Topic: set_new_handler and malloc
Author: Duncan@rcp.co.uk (Duncan Booth)
Date: Fri, 04 Nov 1994 17:14:20 +0000 Raw View
While browsing through the source of the Microsoft Visual C/C++
libraries I noticed something that seemed a trifle peculiar. Do the
recent drafts of the C++ standard say anything about the legality or
otherwise of this:
In Microsoft C++ the operator new is defined as a simple call to
malloc. It does not check the result of the malloc call and instead
relies on malloc itself to call the new handler if it fails. In other
words any call to malloc that fails will call the new handler whether
or not it was a also call to new.
As far as I can tell the behaviour is undocumented, the manuals
simply talk of set_new_handler in the context of calls to new. All
very well if you don't mix the two, but what if you use an existing C
library in your C++ program?
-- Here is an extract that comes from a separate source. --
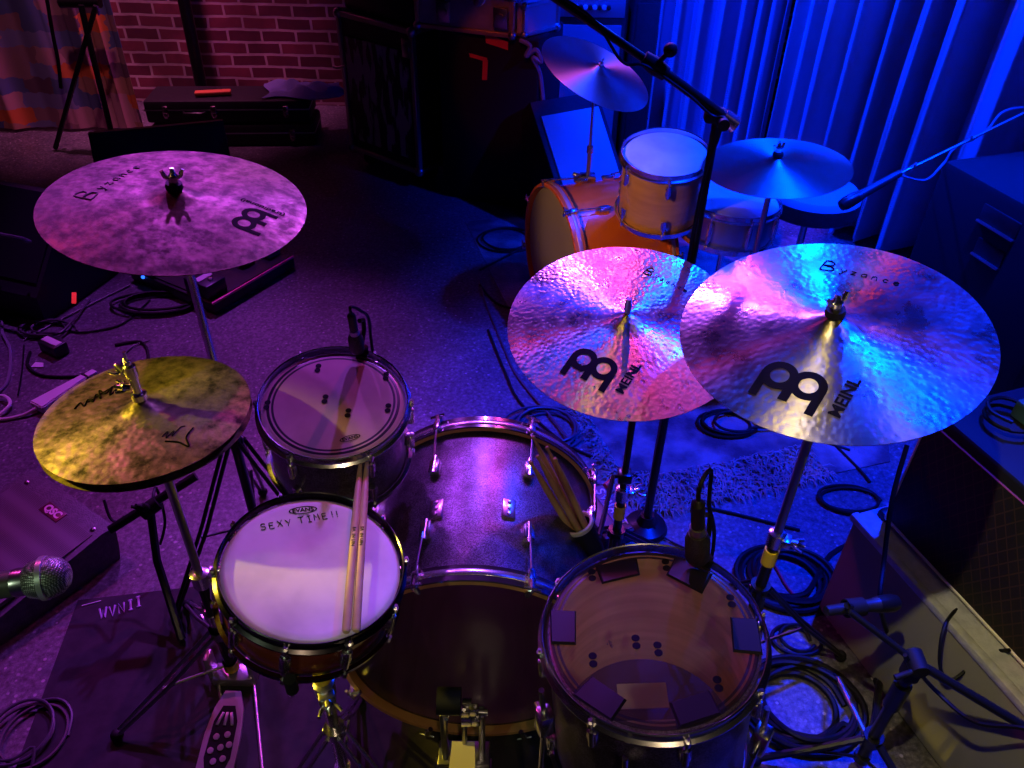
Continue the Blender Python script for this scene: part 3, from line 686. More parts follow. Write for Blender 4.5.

Suddenly your existing library (which
may well check for malloc returning NULL and do something useful like
releasing some memory) fails to run in the expected way.
Is there anything in the standard that permits or denies this
behaviour?
--
Duncan Booth duncan@rcp.co.uk
int month(char *p){return(124864/((p[0]+p[1]-p[2]&0x1f)+1)%12)["\5\x8\3"
"\6\7\xb\1\x9\xa\2\0\4"];} // Who said my code was obscure?